In the three and a half years since she began serving on the Supreme Court bench, Lancman said she has seen a “tremendous increase in the number of rent collection cases.” Often, she said, the parties have completed housing court proceedings and the landlords have sued their former tenant for unpaid rent.

She declined to speculate on the reason for the rise in such cases, but they may reflect the rapidly rising rents and booming housing market throughout the borough.

Another change has been the increased emphasis on technology.

Lancman said she welcomes technological innovations in the courtroom, especially e-filing.

“Technology makes things more transparent,” she said. “There is a tremendous effort to push for access to justice. I definitely think that e-filing is a big step in that direction.”

Innovations also makes it easier for attorneys to practice and enable them to better represent their clients, she said.

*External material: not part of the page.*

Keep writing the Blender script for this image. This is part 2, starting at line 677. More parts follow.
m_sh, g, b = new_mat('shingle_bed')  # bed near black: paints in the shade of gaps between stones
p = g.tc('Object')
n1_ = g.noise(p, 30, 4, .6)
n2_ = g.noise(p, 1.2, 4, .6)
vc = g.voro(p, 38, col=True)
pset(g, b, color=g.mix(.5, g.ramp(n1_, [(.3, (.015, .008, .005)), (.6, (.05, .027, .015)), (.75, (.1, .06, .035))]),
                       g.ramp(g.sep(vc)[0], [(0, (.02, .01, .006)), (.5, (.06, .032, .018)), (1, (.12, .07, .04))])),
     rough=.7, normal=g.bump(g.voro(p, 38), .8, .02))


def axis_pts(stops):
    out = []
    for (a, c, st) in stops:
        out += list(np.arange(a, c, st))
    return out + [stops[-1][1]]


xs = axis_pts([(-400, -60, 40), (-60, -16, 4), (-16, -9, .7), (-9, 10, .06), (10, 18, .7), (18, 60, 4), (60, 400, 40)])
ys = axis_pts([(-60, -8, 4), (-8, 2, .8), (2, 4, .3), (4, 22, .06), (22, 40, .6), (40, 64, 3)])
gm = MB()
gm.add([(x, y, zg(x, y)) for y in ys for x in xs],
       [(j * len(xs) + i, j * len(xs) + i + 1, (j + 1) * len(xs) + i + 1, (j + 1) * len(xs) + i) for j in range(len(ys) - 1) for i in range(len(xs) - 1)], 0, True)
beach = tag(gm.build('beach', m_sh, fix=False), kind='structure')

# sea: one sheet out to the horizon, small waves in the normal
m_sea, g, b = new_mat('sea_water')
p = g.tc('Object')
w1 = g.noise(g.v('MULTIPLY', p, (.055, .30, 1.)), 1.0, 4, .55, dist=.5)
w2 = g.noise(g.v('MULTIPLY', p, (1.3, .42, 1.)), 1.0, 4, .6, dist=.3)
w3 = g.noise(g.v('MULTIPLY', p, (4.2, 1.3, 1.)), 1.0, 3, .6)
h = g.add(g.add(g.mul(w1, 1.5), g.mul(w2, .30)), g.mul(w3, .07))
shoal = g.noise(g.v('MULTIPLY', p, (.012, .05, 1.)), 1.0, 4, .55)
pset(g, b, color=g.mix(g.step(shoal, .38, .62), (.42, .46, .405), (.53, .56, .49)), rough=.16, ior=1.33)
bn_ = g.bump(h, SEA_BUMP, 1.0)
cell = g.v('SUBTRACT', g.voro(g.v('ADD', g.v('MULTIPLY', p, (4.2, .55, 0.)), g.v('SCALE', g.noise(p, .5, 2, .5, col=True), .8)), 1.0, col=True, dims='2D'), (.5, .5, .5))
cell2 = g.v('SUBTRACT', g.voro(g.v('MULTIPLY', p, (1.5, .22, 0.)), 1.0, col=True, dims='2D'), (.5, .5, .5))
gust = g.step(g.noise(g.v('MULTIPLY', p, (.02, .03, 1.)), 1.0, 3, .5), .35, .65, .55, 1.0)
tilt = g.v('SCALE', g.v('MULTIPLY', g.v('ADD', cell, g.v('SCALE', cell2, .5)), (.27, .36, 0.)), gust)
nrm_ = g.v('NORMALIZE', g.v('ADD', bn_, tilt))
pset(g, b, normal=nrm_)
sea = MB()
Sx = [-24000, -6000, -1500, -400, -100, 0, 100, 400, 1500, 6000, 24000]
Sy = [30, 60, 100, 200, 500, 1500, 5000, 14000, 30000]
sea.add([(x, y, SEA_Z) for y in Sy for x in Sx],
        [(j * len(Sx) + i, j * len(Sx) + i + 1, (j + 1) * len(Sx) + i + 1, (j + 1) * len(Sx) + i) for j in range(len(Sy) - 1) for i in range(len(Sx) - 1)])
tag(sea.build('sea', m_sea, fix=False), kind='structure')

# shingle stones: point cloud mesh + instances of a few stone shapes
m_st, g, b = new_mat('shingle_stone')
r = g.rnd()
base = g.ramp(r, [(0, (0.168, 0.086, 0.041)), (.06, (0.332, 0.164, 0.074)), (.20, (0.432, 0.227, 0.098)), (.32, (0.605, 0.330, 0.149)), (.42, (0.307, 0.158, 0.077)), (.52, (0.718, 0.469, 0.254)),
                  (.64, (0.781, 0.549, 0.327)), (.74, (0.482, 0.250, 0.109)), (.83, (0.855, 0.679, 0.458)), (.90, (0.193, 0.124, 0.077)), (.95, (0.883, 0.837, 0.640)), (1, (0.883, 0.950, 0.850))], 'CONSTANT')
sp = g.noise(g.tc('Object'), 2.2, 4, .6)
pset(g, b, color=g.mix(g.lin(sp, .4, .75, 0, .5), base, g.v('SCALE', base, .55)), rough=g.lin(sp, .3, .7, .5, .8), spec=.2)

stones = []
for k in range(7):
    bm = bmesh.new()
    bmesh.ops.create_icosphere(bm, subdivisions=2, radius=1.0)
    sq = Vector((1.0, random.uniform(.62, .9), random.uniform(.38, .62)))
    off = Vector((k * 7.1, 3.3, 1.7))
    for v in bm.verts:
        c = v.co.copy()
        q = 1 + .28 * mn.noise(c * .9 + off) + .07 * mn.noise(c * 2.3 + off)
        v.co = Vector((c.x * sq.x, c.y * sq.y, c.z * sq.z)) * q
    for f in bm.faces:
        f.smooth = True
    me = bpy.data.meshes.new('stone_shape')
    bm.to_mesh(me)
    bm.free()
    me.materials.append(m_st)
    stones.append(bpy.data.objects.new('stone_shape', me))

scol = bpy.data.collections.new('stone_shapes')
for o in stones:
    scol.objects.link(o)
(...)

“If they need to pay a fee, they can do it online,” she said. “They can file from their office and not have to make a delivery in person where, for example, someone could get stuck on a train and miss a deadline. It’s easier for law firms not to expend personnel traveling to and from the courthouse and this way attorneys can focus on the real work.”

After moving to the U.S., Lancman attended Bais Yaakov Academy and then Yeshiva High School of Queens in Hollis. She later attended Queens College and earned her law degree from New York School of Law.

Jewish identity remains a vital part of Lancman’s life, as evidenced by her leadership of the Brandeis Association.

“We work on issues that are important to the Jewish community in Queens and the rest of city,” Lancman said. “We have the Holocaust memorial program we sponsor every year — we make sure programs like that are conducted every year so that we keep the public informed about history.”.”

The association connects anti-semitism to the broader rise of racist speech and hate-fueled violence across the U.S. In April, for example, the Brandeis Association partnered with the Macon B. Allen Black Bar Association for the annual Holocaust Memorial.

Lancman’s roots run deep in Queens — her husband is District 24 Council Member Rory Lancman and she raised three children in the borough — but she said Iran remains a special place for her, though she has yet to return.

“I feel a very deep connection to Iran and I would love nothing more than to visit again,” she said. “But it’s the arbitrariness of the system there keeps people from visiting.”